FW: Es ist als Bierstil anerkannt, aber es ein Kunstprodukt. Es ist kein Bierstil, der sich natürlich entwickelt hat und eine traditionsreiche Geschichte hat. Das wäre das Wieß. Man hat nach dem Krieg erst den Namen Kölsch gebildet und wahrscheinlich anfangs auch für ungefilterte Biere. Dann wurde der Kölner Brauereiverband gegründet und erst Mitte der achtziger Jahre wurde Kölsch definiert. Kölsch wurde dann natürlich bewusst in Richtung Pils definiert und ähnlich gebraut, als helles gefiltertes Bier, das hopfenbetont ist. Obwohl das Hopfenbetonte natürlich eine Lachnummer ist, wenn man an Kölsch denkt.

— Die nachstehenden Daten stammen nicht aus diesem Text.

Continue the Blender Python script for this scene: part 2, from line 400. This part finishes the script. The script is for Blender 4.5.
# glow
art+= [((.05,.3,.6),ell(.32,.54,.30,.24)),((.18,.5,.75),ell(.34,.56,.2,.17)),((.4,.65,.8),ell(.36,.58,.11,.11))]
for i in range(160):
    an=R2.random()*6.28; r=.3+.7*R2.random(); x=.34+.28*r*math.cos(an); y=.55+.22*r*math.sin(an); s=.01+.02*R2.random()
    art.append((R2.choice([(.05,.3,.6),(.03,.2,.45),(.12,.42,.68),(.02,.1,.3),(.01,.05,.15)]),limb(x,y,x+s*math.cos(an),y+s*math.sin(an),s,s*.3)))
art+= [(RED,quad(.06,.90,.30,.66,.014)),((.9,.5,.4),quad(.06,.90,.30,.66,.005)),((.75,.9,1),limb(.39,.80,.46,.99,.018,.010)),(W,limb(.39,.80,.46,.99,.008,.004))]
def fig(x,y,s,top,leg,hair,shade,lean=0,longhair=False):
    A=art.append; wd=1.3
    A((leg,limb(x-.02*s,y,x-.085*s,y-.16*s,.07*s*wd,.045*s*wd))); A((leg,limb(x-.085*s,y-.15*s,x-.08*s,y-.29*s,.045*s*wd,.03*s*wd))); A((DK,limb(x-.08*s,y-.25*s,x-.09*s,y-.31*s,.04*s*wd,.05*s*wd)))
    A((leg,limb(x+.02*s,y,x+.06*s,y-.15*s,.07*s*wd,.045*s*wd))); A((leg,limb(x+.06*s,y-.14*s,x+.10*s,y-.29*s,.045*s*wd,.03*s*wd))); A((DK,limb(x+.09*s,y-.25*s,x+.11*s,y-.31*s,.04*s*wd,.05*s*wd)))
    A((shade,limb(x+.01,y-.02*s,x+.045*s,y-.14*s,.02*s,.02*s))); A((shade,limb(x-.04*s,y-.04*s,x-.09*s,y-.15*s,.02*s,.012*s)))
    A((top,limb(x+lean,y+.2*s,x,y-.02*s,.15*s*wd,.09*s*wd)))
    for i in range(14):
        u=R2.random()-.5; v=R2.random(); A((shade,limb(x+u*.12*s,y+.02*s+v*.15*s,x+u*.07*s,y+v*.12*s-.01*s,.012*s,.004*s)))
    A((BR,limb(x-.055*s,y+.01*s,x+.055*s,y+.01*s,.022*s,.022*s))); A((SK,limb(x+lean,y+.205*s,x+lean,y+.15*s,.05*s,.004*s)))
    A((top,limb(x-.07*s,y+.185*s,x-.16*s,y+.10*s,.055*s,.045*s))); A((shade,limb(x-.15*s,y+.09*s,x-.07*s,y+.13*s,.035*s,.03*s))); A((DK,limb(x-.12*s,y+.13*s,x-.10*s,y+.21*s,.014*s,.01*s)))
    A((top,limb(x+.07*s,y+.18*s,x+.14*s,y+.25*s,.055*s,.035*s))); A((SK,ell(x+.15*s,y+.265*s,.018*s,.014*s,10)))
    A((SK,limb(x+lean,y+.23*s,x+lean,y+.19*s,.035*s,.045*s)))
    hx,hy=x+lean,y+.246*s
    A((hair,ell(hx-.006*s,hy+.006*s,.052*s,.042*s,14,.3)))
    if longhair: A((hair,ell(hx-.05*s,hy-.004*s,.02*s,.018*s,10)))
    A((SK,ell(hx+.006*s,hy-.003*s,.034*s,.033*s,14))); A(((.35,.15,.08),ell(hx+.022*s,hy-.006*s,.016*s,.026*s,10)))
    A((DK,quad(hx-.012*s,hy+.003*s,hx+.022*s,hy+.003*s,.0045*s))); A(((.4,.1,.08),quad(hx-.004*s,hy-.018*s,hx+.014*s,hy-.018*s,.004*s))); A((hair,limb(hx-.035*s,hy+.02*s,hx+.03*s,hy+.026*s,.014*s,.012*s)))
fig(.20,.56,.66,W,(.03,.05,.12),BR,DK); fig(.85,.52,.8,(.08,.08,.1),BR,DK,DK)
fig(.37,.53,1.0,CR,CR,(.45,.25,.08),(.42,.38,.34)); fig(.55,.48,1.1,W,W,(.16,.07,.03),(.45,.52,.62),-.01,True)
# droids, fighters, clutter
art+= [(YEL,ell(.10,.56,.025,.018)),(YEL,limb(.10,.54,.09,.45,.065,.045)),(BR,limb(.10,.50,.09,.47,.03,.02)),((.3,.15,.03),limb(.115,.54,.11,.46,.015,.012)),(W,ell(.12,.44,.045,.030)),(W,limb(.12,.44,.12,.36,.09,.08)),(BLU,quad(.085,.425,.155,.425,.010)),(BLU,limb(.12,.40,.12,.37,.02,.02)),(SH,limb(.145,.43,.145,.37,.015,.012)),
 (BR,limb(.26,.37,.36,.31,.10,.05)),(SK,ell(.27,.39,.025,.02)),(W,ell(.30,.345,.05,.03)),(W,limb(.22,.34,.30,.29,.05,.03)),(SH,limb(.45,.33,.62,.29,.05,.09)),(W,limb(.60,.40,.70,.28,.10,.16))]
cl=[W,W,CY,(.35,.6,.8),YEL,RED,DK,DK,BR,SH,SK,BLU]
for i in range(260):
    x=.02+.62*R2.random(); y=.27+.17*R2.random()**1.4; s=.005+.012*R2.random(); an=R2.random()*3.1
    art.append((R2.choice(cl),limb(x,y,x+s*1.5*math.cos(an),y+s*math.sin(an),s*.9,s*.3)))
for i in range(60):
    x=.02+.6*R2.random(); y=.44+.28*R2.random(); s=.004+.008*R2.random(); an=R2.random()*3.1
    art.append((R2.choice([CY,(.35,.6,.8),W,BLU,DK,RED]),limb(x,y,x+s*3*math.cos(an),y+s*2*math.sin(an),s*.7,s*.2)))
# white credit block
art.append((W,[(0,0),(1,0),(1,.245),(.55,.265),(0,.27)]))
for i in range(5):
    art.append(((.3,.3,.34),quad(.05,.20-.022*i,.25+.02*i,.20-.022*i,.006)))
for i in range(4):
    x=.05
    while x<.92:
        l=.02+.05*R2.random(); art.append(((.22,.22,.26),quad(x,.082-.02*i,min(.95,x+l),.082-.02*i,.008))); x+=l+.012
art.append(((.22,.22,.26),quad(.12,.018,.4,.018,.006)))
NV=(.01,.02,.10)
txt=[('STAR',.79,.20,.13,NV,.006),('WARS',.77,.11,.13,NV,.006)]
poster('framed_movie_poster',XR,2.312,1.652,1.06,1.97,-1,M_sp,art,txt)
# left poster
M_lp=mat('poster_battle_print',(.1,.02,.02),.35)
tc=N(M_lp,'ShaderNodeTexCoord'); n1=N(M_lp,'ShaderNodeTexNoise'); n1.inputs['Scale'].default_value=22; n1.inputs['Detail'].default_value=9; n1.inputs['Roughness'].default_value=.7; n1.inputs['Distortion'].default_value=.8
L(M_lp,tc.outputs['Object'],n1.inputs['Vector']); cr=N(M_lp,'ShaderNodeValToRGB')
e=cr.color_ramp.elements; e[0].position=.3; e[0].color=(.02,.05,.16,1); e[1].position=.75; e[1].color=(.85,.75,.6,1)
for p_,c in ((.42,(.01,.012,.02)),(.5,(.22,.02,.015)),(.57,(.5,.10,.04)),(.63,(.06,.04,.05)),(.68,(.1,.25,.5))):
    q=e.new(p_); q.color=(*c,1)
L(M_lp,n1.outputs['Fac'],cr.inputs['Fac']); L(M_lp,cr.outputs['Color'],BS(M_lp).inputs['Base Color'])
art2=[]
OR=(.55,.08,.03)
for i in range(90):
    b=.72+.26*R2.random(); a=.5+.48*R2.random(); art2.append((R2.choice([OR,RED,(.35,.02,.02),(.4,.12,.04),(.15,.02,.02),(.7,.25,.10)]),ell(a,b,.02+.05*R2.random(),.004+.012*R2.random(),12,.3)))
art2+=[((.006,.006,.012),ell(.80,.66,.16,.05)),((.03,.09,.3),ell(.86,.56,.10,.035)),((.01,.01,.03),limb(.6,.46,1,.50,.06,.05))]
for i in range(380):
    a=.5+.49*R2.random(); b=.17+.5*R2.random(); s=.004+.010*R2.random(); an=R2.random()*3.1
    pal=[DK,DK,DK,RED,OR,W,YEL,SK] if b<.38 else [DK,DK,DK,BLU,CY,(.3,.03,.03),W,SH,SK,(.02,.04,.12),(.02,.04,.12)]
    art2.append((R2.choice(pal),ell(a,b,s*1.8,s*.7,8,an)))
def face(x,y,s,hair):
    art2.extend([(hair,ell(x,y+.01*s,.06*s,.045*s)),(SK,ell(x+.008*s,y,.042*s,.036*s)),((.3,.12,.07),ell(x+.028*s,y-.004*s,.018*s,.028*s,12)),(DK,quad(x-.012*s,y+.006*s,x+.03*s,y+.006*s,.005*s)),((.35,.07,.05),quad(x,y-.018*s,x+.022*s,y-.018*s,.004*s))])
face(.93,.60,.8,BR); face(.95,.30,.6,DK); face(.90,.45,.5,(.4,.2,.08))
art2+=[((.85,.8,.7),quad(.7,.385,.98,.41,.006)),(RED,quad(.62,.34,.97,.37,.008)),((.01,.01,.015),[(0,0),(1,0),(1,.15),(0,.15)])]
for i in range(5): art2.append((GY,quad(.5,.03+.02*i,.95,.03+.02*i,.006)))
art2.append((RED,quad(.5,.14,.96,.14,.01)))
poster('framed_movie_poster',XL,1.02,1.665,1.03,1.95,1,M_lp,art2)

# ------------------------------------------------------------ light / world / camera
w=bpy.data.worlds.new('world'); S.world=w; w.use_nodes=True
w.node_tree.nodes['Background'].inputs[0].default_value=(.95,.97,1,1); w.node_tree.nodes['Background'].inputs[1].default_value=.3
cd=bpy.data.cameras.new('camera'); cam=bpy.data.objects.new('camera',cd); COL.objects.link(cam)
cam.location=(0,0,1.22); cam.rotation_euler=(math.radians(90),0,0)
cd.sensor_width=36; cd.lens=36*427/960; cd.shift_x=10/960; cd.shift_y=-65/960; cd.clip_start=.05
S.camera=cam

CQ: Welche Stile würdest Du gerne mit Ale-Mania demnächst noch brauen?
FW: Wir haben gerade erst angefangen, untergärig zu brauen. Wir haben ein Pils gemacht, das uns gut gelungen ist. Und siehe da, untergärig brauen ist kein Geheimnis, man muss nur mehr Kälte erzeugen und schon ist es ganz einfach.
CQ: Welche Biere trinkst Du am liebsten privat, abgesehen von Deinen eigenen Produkten?
FW: Privat trinke ich meistens englische Bierstile, wie Bitter und Best Bitter, obwohl sie in Deutschland schwer zu kriegen sind. Da sind meine Favoriten.
CQ: Vielen Dank für das aufschlussreiche Interview und wir sind schon auf Deine nächsten Kreationen gespannt.